ABSTRACT

Introduction Since the 1970s most advanced capitalist countries have faced various changes in their domestic institutions and in international economic relations. These changes include financialization, globalization, market deregulation, the privatization of state-owned enterprises, and the retrenchment of the welfare state, all of which had the purpose of allowing market mechanisms to function as freely as possible. That these changes would significantly affect economic dynamics is commonly accepted. Financialization has the tendency to favor shareholders in the income distribution of firms so that the firms would appear attractive to shareholders, which also leads to a reduction in labor’s bargaining power. Globalization tends to intensify competition between firms, resulting in a downward pressure on product costs and prices. One could find a similar effect on firms’ pricing behavior in the case of product market liberalization. Deregulation of the labor market could enhance competition between workers so that some earn more and others less within a competitive environment. Regarding bargaining between firms and labor, however, labor could lose power and the wage rate may be reduced or, at most, remain the same. While these changes and their correlation with economic dynamics are critical, more significant is the fact that such changes interact with one another. For example, under financialization and globalization, financial markets develop beyond national borders, producing a huge amount of international capital flow. Intensive global competition could also intensify the pressure to liberalize domestic markets.
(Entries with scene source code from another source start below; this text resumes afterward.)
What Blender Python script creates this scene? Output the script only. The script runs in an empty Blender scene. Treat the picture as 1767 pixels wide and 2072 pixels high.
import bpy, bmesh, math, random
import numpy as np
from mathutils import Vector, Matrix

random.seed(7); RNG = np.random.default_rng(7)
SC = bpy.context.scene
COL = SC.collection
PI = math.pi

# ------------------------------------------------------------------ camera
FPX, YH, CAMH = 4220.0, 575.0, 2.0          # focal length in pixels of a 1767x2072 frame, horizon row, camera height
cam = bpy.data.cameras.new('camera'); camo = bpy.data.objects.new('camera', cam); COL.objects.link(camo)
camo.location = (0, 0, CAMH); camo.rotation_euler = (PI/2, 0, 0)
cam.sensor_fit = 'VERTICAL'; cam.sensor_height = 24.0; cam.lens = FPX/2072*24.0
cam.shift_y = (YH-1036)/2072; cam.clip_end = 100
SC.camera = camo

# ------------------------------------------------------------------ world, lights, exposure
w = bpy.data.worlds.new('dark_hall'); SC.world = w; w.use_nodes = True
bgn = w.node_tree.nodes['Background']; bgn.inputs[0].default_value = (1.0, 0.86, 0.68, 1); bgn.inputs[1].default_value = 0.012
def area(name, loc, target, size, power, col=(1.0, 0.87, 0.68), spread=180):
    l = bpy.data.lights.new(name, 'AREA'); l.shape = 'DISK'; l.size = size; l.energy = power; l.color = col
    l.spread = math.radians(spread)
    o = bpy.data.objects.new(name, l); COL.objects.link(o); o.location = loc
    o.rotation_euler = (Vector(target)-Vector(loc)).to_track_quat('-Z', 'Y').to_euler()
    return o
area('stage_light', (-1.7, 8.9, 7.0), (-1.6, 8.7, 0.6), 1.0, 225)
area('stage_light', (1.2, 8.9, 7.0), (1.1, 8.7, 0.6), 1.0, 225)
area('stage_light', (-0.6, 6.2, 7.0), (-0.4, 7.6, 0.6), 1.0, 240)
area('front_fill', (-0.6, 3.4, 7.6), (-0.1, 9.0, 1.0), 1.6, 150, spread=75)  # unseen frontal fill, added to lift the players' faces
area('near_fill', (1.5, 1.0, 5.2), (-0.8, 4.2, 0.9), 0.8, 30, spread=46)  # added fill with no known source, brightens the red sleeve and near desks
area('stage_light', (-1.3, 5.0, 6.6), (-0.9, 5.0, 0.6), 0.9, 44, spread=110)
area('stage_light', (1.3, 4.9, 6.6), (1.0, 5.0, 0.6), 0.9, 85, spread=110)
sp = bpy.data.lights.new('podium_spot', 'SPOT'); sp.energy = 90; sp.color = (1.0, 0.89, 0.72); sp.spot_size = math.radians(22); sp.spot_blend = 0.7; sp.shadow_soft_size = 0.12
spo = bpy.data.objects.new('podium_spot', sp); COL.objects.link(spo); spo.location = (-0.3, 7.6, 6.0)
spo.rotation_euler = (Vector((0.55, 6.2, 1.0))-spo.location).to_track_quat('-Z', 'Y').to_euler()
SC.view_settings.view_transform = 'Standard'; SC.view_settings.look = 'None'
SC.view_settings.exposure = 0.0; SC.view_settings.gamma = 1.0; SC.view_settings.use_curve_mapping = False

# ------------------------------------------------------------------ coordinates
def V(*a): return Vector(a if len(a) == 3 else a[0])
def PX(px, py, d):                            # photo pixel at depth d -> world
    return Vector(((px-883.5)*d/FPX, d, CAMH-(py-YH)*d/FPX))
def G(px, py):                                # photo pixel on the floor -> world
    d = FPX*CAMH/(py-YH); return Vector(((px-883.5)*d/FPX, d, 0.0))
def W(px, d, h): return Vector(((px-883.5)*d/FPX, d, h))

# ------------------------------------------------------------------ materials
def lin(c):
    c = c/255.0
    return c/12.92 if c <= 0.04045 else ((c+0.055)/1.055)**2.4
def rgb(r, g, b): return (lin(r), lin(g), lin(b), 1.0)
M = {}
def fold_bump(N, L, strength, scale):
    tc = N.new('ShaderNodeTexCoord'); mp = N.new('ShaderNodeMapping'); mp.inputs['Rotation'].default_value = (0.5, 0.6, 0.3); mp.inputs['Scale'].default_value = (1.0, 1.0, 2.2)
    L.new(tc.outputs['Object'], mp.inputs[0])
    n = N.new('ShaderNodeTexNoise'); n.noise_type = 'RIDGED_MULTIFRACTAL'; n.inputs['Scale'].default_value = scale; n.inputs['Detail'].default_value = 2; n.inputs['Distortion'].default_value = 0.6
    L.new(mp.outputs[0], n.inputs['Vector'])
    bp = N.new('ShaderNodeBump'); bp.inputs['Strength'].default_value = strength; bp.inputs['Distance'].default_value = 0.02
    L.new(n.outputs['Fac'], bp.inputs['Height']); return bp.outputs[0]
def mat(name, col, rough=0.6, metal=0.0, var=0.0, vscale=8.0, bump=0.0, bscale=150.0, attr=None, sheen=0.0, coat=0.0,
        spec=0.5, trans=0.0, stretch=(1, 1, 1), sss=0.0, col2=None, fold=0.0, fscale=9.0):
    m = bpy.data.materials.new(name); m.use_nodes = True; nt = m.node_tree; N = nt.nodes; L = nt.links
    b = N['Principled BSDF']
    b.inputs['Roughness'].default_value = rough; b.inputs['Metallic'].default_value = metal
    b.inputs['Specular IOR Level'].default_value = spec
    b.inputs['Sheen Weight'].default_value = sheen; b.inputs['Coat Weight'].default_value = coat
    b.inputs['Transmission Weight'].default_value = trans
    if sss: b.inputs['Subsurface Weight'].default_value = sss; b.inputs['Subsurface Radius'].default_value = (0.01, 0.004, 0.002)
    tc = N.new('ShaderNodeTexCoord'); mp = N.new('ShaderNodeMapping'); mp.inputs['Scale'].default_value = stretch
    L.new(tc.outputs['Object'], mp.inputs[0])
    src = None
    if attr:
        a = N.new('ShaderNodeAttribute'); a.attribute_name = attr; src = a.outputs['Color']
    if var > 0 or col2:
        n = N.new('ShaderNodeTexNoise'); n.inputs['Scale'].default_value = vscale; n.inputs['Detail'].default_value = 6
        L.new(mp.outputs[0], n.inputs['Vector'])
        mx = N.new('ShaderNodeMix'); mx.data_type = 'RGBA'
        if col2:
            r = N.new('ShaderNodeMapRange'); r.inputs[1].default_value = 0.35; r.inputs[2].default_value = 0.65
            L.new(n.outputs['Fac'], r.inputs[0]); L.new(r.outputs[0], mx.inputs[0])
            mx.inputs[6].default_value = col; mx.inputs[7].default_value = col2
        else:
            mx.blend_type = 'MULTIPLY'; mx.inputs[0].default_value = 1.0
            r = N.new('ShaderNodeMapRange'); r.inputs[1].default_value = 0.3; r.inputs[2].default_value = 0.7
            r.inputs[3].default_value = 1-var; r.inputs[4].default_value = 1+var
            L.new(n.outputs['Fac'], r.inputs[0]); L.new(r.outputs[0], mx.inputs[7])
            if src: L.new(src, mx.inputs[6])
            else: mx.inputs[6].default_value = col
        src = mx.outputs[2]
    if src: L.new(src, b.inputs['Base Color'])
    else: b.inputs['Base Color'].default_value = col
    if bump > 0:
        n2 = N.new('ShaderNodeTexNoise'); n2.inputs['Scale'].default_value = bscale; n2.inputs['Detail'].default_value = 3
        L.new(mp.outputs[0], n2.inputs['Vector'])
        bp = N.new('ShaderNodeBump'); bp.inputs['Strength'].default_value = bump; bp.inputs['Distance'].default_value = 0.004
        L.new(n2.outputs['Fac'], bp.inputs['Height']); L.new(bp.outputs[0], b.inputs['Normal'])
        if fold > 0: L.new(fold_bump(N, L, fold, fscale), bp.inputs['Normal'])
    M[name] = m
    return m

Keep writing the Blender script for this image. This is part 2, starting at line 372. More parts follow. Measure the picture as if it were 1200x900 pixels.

The question is therefore whether these changes observed since the 1970s have been correlated with the dynamics of income distribution, and if so, how? Figure 8.1 shows the evolution of wage share in some advanced countries. Note that here we use an adjusted wage share, which is obtained by dividing the wage share by the ratio of the number of employees to that of workers, in order to adjust the influence of income earned by those who are self-employed. Two observations can be made based on this figure: First, the wage share fluctuates counter-cyclically in the short run. When an economy is booming, the level of

wage share in that economy is declining, and vice versa. Such a fluctuation is derived from the fact that the speed of adjustment of employment and/or wage rate is lower than that of demand and supply in product markets. This chapter focuses on the medium-to long-term evolution of adjusted wage share in order to investigate the effects of institutional changes, which are supposed to change in the medium to long term, on income distribution, although the short-term change of adjusted wage share is significant in itself. Second, one can recognize the downward trend in wage share common to most advanced countries since the 1980s. Nevertheless, the extent of the decline depends largely on each country. For example, the wage share in France, Italy, and Japan experienced a significant decline, whereas the one in the USA remained relatively stable (see Table 8.1). How can one explain the compatibility between the divergent movements of income distribution across countries and market-oriented, or neoliberal, institutional changes commonly observed in advanced countries? This chapter investigates the

diversity of change in institutional configurations in advanced countries from the 1980s to the 2000s and its relationship with the evolution of income distribution in each country. The remainder of this chapter is organized as follows. Section 1 provides an overview of preceding studies. We investigate the determinants of change in income distribution, in particular, that of wage share. We also discuss the differences and similarities in institutional changes across countries, introducing the concept of “policy regime.” Section 2 illustrates the diversity of institutional change among advanced countries since the 1980s using multivariate analysis. Based on the results of the previous section, Section 3 provides an econometric analysis to examine the correlation between the diversity of institutional change and the evolution of wage share. Section 4 concludes this study.